Keystone Arch Bridges Trail, Chester

The Keystone Arches and the Western Railroad were built in the 1830s and 1840s to move freight to and from the port of Boston to Albany and then westward, keeping Boston's port competitive with New York City's. To accomplish this feat, Major George Washington Whistler designed the first railroad to climb mountains: the Berkshires. The tracks cross and recross the winding Westfield River. He used keystone arch bridges with no mortar, and built them with local stone, Chester blue granite. The bridges are artistic as well as engineering marvels.

The Keystone Arch Bridges Trail provides wonderful views of three of them. One double arch bridge is still being used today, supporting today's locomotives which are up to 35 times heavier than those of the 1840s. Seeing the stonework in an almost wilderness setting is amazing. The mostly wooded trail is about 5.5 miles round-trip, with bridge and water views. 

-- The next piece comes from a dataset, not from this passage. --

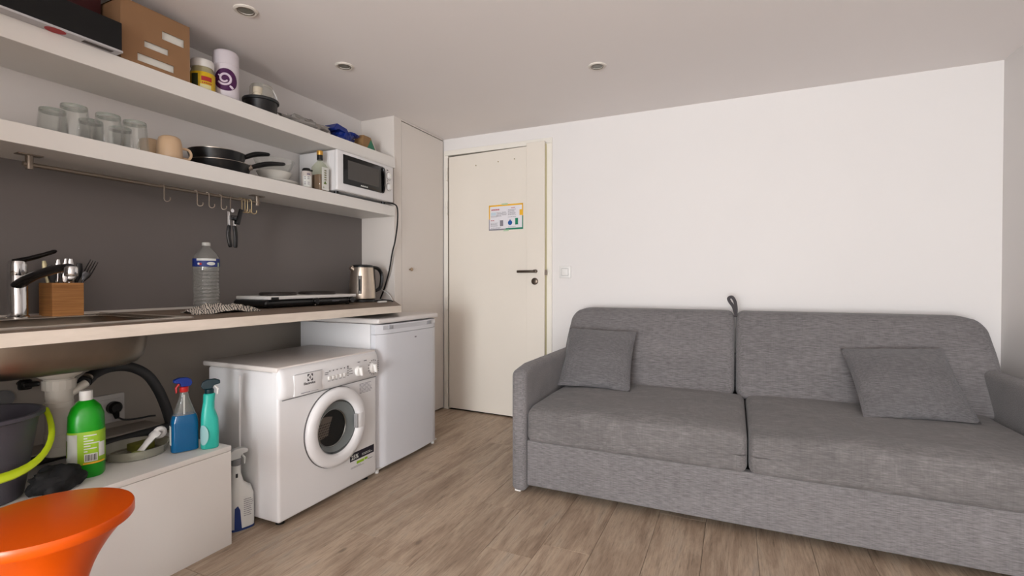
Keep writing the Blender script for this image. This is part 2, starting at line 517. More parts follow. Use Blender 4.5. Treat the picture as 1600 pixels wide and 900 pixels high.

This double arch bridge is still being used many times a day
by freight trains and the Lake Shore Limited, a passenger train to Chicago.
One of the stones on the tallest bridge, 70 feet, is dated "1844."
Be aware of plentiful poison ivy along the trail!
The bridges in some areas are overgrown with wildflowers.
Although every stone is a different size, it all fits tightly together
without cement. 
(Photo by Marina Wilber.)
The Romans invented this style of arch. (Photo by Marina Wilber.)
To give you an idea of scale,
I am standing about 40 yards in front of the bridge.